Orang Indonesia itu suka sesuatu yang instan, mie-nya instan, budayanya instan, sukses pun maunya juga dengan cara yang instan. Hal ini yang menurut saya harus diubah. Pada 14 Januari 2008, saya sempat menulis perihal masalah tersebut di website saya www.bambangpamungkas20.com (Pelatih Tim Nasional – 2008).
Tidak hanya menulis, ketika itu saya juga sampaikan kegelisahan saya tersebut kepada pengurus PSSI, mengenai kebijakan yang menurut saya harus dikaji ulang. Akan tetapi pada kenyataannya kebiasaan gonta-ganti pelatih itu, tetap saja terjadi hingga saat ini.
Bahkan akhir-akhir ini hal yang lebih menyedihkan adalah, kebijakan untuk menggeser atau mengganti pelatih terkadang tidak lagi disebabkan oleh hasil yang diperoleh tim nasional, tetapi lebih kepada kebijakan politis dari para elite pengurus PSSI yang tengah berseteru. Apa yang terjadi kepada Alfred Riedl, Wim Rijsbergen, Nil Maizar, dan Manuel Blanco adalah cohtohnya.
Apa yang terjadi dengan Manuel Blanco, adalah preseden paling buruk dalam sejarah kepelatihan tim nasional Indonesia. Bagaimana seorang pelatih ditunjuk untuk mempersiapkan tim, tetapi kemudian tiba-tiba posisinya di ganti beberapa hari jelang laga digelar. Kemudian diangkat kembali menjadi pelatih timnas, sehari setelah laga yang seharusnya menjadi debutnya bersama tim nasional Indonesia.
Tidak hanya berhenti sampai di situ. Beberapa minggu kemudian, jabatan Manuel Blanco digeser menjadi pelatih tim nasional usia 19 tahun, hanya karena terjadi pergantian kepengurusan di tubuh Badan Tim Nasional Indonesia. Manuel Blanco tercatat sebagai pelatih tim nasional Indonesia, yang tidak pernah memimpin laga tim nasional.
Lelucon macam apa ini? Bukan begini cara memperlakukan seorang pelatih tim nasional bapak-bapak. Apa yang terjadi dengan Riedl, Wim, serta Nil Maizar juga tidak kalah memprihatinkan. Terlepas dari apapun hasilnya, apa yang terjadi pada Alfred Riedl, Wim Rijsbergen, Nil Maizar, dan Manuel Blanco adalah cerminan betapa tidak menghargainya para pengurus PSSI dalam memperlakukan pelatih tim nasional.

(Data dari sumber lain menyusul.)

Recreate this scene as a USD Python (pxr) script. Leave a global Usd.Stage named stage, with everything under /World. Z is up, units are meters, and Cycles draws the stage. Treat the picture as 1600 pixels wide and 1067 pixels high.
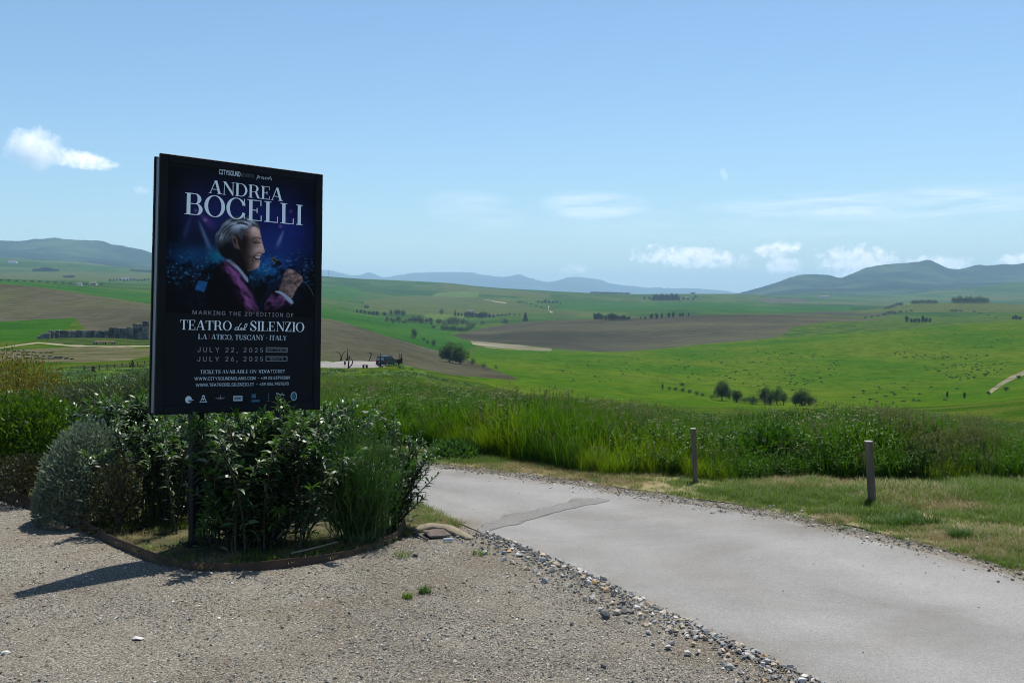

Mereka tidak pernah paham, bahwa salah satu faktor yang membuat tim nasional Indonesia tidak pernah berhasil menjadi sebuah tim yang solid, adalah terlalu seringnya tim nasional bergonta-ganti pelatih. Setiap pelatih baru akan selalu membawa hal-hal baru yang tentunya juga positif. Akan tetapi sudah selayaknya, jika pelatih lama juga mendapatkan apresiasi yang lebih baik dari apa yang terjadi saat ini.
Sejujurnya para pemain tim nasional tidak peduli dengan siapapun pelatih yang akan menangani tim nasional. Akan tetapi siapapun itu, alangkah sangat bijaksananya jika mereka diberi waktu yang lebih panjang dalam menangani tim nasional. Agar pelatih tersebut dapat menerapkan seluruh ilmunya dengan maksimal, sehingga pada akhirnya buah manis dari kerja kerasnya dapat kita sama-sama nikmati.
Akhir sekali, salah satu hal yang membuat saya bangga menjalani profesi sebagai seorang olahragawan adalah, apapun yang terjadi kami selalu mengawali dan mengakhirinya dengan jabat tangan. Begitu juga dengan para pelatih tersebut, terlepas dari hal tersebut sudah pasti menyakiti hati mereka, tetapi toh pada akhirnya mereka tetap berjabat tangan saat mengakhiri kerja sama dengan PSSI.
Akan tetapi kita semua tentu yakin dan percaya jika karma itu ada dalam kehidupan. Dan bisa jadi kegagalan demi kegagalan yang kita alami selama ini, adalah karma dari apa yang selama ini telah kita perbuat.